Usted seguramente ha visto un árbol de Ylán Ylán, esos de tronco delgado, hojas “largas, suaves y esplendorosas”, flores de largos pétalos amarillos y exquisito aroma de las que se extrae un aceite esencial ampliamente usado en perfumería. (El “Chanel 5” de Marilyn Monroe, por ejemplo). Oriundo de la India, Java y Filipinas, según informa Wikipedia, el Ylán Ylán se ha hecho común en nuestra ciudad, probablemente debido a su rápido crecimiento, al aroma de sus flores y a lo benigno de sus raíces. ¿Ya sabe de cuál árbol le estoy hablando? Bien.
El tronco les crece recto desde el suelo y no se bifurca sino hasta que alcanza el metro y medio. Así en todos, excepto en el que hace un lustro sembramos con mi hija en la acera de nuestra casa. Era entonces un pequeño y endeble arbolito que le compré, escaso de fuerzas y atractivo, necesitado de cuido como años antes lo fueron los “Almendros de Río”, sus predecesores en la acera, que también me di el gusto de sembrar con mis propias manos y cuidarlos con cariño y esmero hasta que, ya firmes, crecieron a su antojo. Tan a su aire crecieron, que ahora toca hacerlos podar cada cierto tiempo, para darles forma y evitar que los empleados de la compañía eléctrica se ensañen con ellos, a troche y moche, como he visto que lo hacen con otros árboles.
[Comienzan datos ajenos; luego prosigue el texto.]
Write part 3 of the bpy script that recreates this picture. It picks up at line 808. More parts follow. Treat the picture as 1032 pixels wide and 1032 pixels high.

Una mañana, al salir, encontramos quebrado al consentido. Lo “entablillamos” como pudimos. A las semanas, aunque torcido, lucía recuperado. Aún tendríamos que sufrir ver su frágil tallo cercenado a dos cuartas del suelo, por mano aviesa, unos meses después. Recordé a Segismundo: “¡Ay mísero de mí, ay infeliz! (…) ya que me tratáis así, ¿qué delito cometí contra vosotros naciendo” y creciendo en esta acera? De nuevo, ofrecimos con mi hija cuidados paliativos y tiernas palabras. Me dolía por él, pero también por ella: el primer árbol que sembraba y la suerte que estaba corriendo. Sin embargo, creció como pudo: con dos tallos en lugar de uno —ellos que tan derechos crecen. Una buena mañana, hace ya dos años, vimos brotar en él un par de florecillas: “Mirá, papá, Malgré tout!”, lo bautizó inmediatamente mi hija, quien conocía la historia de la escultura, feliz de ver la tímida floración de nuestro retoño. Desde entonces nada lo detuvo. Engrosó sus troncos, extendió sus ramas, ensayó una modesta sombra y se lanzó con ímpetu hacia arriba. Tanto, que también hemos tenido que podarlo, con buena luna, en un par de ocasiones. El mes pasado —regalo de Natura— floreció con profusión inesperada: puntos amarillos por doquier, cual vestido de lunares de artista italiana de los cincuentas. Orondo, esparce una fragancia que se percibe en metros a la redonda. Los vecinos usan de su sombra, los viandantes aspiran su fragancia y los vigilantes, ahora sí, le cuidan bien.
¡Cuánto gusto me da llegar a casa y aspirar tu aroma, querido Malgré tout! No sos un árbol cualquiera, sos un sobreviviente: soportaste en ti, como muchos de los nuestros, la maldad humana sin otra razón que tu presencia en la acera. Pese a todo, con muda resiliencia, te repusiste. Ahora, agradecido de tu peculiar tallo, sin rencores ni egoísmos, nos regalas tu delicioso aroma a quienes nos detenemos a apreciarlo. Gracias te damos, Malgré tout, por esa lección de vida. Si Marilyn fuera vecina nuestra, no necesitaría ni el Chanel 5 para dormir.